EXERCISE: Write out each line word for word. Drop pictures.

----- DATA EXTRACT

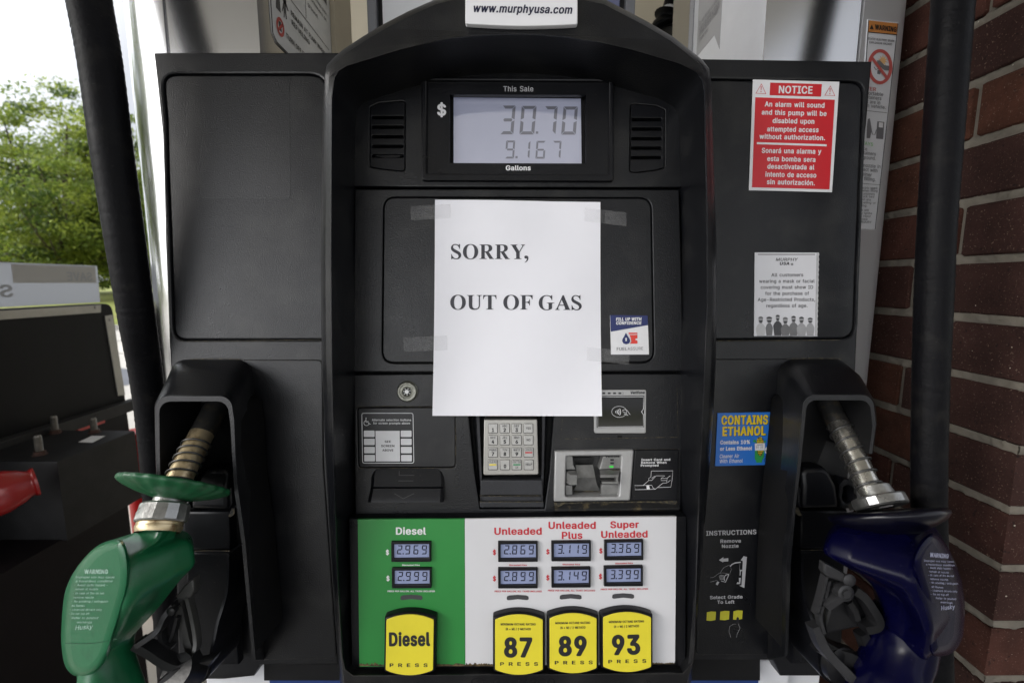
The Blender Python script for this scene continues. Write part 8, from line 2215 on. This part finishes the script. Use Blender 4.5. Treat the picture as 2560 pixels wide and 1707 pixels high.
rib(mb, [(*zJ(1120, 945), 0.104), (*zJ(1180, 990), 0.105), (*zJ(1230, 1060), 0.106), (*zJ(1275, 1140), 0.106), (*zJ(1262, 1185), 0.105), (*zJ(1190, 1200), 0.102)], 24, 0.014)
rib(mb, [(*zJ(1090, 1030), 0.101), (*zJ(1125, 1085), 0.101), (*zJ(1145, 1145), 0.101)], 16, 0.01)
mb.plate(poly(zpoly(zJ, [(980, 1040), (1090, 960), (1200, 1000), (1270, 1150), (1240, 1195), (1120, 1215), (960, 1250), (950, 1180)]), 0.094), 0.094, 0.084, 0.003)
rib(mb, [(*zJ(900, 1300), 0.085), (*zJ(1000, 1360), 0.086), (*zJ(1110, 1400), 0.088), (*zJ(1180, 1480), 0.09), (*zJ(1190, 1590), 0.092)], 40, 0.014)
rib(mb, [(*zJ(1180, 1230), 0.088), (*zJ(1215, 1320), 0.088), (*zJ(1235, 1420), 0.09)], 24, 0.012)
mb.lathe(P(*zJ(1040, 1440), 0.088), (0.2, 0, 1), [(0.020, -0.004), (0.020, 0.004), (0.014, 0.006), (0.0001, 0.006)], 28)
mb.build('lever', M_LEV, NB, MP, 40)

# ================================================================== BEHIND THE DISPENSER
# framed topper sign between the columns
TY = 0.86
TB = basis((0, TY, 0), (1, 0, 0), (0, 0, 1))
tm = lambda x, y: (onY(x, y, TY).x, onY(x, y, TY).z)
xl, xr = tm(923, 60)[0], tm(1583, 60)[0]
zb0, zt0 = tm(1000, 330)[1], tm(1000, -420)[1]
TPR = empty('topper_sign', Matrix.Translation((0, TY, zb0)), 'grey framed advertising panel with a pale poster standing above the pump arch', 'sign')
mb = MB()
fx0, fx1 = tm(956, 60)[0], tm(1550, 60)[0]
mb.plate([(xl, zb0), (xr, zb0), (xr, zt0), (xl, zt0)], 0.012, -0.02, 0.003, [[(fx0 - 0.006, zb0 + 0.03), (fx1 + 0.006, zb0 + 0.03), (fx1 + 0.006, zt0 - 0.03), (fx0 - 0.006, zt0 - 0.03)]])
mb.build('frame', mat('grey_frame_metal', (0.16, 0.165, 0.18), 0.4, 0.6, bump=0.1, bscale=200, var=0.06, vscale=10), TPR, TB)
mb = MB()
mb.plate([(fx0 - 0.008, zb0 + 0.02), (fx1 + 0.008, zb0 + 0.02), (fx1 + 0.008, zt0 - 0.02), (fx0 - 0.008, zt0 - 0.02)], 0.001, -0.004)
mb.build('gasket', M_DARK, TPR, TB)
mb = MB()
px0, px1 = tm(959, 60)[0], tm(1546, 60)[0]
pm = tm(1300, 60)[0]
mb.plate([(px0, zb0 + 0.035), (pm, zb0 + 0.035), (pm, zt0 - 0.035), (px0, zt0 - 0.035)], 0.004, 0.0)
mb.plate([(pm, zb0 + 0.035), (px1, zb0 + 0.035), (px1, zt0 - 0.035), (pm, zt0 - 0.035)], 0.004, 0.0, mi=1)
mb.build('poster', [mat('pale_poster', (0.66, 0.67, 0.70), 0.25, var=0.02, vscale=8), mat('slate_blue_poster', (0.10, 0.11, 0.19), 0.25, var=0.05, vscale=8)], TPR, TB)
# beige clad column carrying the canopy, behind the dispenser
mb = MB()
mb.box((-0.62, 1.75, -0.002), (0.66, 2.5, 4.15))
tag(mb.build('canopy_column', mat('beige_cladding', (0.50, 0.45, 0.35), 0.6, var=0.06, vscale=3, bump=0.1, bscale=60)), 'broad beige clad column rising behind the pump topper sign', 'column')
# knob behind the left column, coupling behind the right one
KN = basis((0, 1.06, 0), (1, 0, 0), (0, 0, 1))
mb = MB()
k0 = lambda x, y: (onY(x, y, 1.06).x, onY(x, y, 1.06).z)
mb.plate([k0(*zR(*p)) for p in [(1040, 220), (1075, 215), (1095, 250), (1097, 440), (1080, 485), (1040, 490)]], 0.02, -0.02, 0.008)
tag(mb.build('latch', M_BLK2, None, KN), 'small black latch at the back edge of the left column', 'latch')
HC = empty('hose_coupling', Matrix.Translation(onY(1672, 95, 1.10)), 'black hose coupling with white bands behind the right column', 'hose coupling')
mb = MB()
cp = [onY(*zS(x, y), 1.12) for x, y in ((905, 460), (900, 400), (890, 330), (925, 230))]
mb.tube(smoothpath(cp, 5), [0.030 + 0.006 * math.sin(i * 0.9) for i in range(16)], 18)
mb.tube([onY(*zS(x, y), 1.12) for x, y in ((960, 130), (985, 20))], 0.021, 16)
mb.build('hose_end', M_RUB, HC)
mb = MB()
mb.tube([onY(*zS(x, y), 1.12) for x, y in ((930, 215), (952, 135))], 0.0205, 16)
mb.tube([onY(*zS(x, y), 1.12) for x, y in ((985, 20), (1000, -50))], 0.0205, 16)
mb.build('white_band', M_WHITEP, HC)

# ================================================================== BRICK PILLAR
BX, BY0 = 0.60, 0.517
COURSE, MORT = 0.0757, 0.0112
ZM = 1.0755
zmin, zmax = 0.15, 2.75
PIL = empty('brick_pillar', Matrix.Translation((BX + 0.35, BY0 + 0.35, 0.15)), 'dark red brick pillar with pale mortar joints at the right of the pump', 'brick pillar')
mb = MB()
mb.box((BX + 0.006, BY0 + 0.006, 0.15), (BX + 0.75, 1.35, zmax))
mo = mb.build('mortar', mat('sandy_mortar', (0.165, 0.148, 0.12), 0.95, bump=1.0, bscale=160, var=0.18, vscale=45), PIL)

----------

WORKED ANSWER:
The Blender Python script for this scene continues. Write part 8, from line 2215 on. This part finishes the script. Use Blender 4.5. Treat the picture as 2560 pixels wide and 1707 pixels high.
rib(mb, [(*zJ(1120, 945), 0.104), (*zJ(1180, 990), 0.105), (*zJ(1230, 1060), 0.106), (*zJ(1275, 1140), 0.106), (*zJ(1262, 1185), 0.105), (*zJ(1190, 1200), 0.102)], 24, 0.014)
rib(mb, [(*zJ(1090, 1030), 0.101), (*zJ(1125, 1085), 0.101), (*zJ(1145, 1145), 0.101)], 16, 0.01)
mb.plate(poly(zpoly(zJ, [(980, 1040), (1090, 960), (1200, 1000), (1270, 1150), (1240, 1195), (1120, 1215), (960, 1250), (950, 1180)]), 0.094), 0.094, 0.084, 0.003)
rib(mb, [(*zJ(900, 1300), 0.085), (*zJ(1000, 1360), 0.086), (*zJ(1110, 1400), 0.088), (*zJ(1180, 1480), 0.09), (*zJ(1190, 1590), 0.092)], 40, 0.014)
rib(mb, [(*zJ(1180, 1230), 0.088), (*zJ(1215, 1320), 0.088), (*zJ(1235, 1420), 0.09)], 24, 0.012)
mb.lathe(P(*zJ(1040, 1440), 0.088), (0.2, 0, 1), [(0.020, -0.004), (0.020, 0.004), (0.014, 0.006), (0.0001, 0.006)], 28)
mb.build('lever', M_LEV, NB, MP, 40)

# ================================================================== BEHIND THE DISPENSER
# framed topper sign between the columns
TY = 0.86
TB = basis((0, TY, 0), (1, 0, 0), (0, 0, 1))
tm = lambda x, y: (onY(x, y, TY).x, onY(x, y, TY).z)
xl, xr = tm(923, 60)[0], tm(1583, 60)[0]
zb0, zt0 = tm(1000, 330)[1], tm(1000, -420)[1]
TPR = empty('topper_sign', Matrix.Translation((0, TY, zb0)), 'grey framed advertising panel with a pale poster standing above the pump arch', 'sign')
mb = MB()
fx0, fx1 = tm(956, 60)[0], tm(1550, 60)[0]
mb.plate([(xl, zb0), (xr, zb0), (xr, zt0), (xl, zt0)], 0.012, -0.02, 0.003, [[(fx0 - 0.006, zb0 + 0.03), (fx1 + 0.006, zb0 + 0.03), (fx1 + 0.006, zt0 - 0.03), (fx0 - 0.006, zt0 - 0.03)]])
mb.build('frame', mat('grey_frame_metal', (0.16, 0.165, 0.18), 0.4, 0.6, bump=0.1, bscale=200, var=0.06, vscale=10), TPR, TB)
mb = MB()
mb.plate([(fx0 - 0.008, zb0 + 0.02), (fx1 + 0.008, zb0 + 0.02), (fx1 + 0.008, zt0 - 0.02), (fx0 - 0.008, zt0 - 0.02)], 0.001, -0.004)
mb.build('gasket', M_DARK, TPR, TB)
mb = MB()
px0, px1 = tm(959, 60)[0], tm(1546, 60)[0]
pm = tm(1300, 60)[0]
mb.plate([(px0, zb0 + 0.035), (pm, zb0 + 0.035), (pm, zt0 - 0.035), (px0, zt0 - 0.035)], 0.004, 0.0)
mb.plate([(pm, zb0 + 0.035), (px1, zb0 + 0.035), (px1, zt0 - 0.035), (pm, zt0 - 0.035)], 0.004, 0.0, mi=1)
mb.build('poster', [mat('pale_poster', (0.66, 0.67, 0.70), 0.25, var=0.02, vscale=8), mat('slate_blue_poster', (0.10, 0.11, 0.19), 0.25, var=0.05, vscale=8)], TPR, TB)
# beige clad column carrying the canopy, behind the dispenser
mb = MB()
mb.box((-0.62, 1.75, -0.002), (0.66, 2.5, 4.15))
tag(mb.build('canopy_column', mat('beige_cladding', (0.50, 0.45, 0.35), 0.6, var=0.06, vscale=3, bump=0.1, bscale=60)), 'broad beige clad column rising behind the pump topper sign', 'column')
# knob behind the left column, coupling behind the right one
KN = basis((0, 1.06, 0), (1, 0, 0), (0, 0, 1))
mb = MB()
k0 = lambda x, y: (onY(x, y, 1.06).x, onY(x, y, 1.06).z)
mb.plate([k0(*zR(*p)) for p in [(1040, 220), (1075, 215), (1095, 250), (1097, 440), (1080, 485), (1040, 490)]], 0.02, -0.02, 0.008)
tag(mb.build('latch', M_BLK2, None, KN), 'small black latch at the back edge of the left column', 'latch')
HC = empty('hose_coupling', Matrix.Translation(onY(1672, 95, 1.10)), 'black hose coupling with white bands behind the right column', 'hose coupling')
mb = MB()
cp = [onY(*zS(x, y), 1.12) for x, y in ((905, 460), (900, 400), (890, 330), (925, 230))]
mb.tube(smoothpath(cp, 5), [0.030 + 0.006 * math.sin(i * 0.9) for i in range(16)], 18)
mb.tube([onY(*zS(x, y), 1.12) for x, y in ((960, 130), (985, 20))], 0.021, 16)
mb.build('hose_end', M_RUB, HC)
mb = MB()
mb.tube([onY(*zS(x, y), 1.12) for x, y in ((930, 215), (952, 135))], 0.0205, 16)
mb.tube([onY(*zS(x, y), 1.12) for x, y in ((985, 20), (1000, -50))], 0.0205, 16)
mb.build('white_band', M_WHITEP, HC)

# ================================================================== BRICK PILLAR
BX, BY0 = 0.60, 0.517
COURSE, MORT = 0.0757, 0.0112
ZM = 1.0755
zmin, zmax = 0.15, 2.75
PIL = empty('brick_pillar', Matrix.Translation((BX + 0.35, BY0 + 0.35, 0.15)), 'dark red brick pillar with pale mortar joints at the right of the pump', 'brick pillar')
mb = MB()
mb.box((BX + 0.006, BY0 + 0.006, 0.15), (BX + 0.75, 1.35, zmax))
mo = mb.build('mortar', mat('sandy_mortar', (0.165, 0.148, 0.12), 0.95, bump=1.0, bscale=160, var=0.18, vscale=45), PIL)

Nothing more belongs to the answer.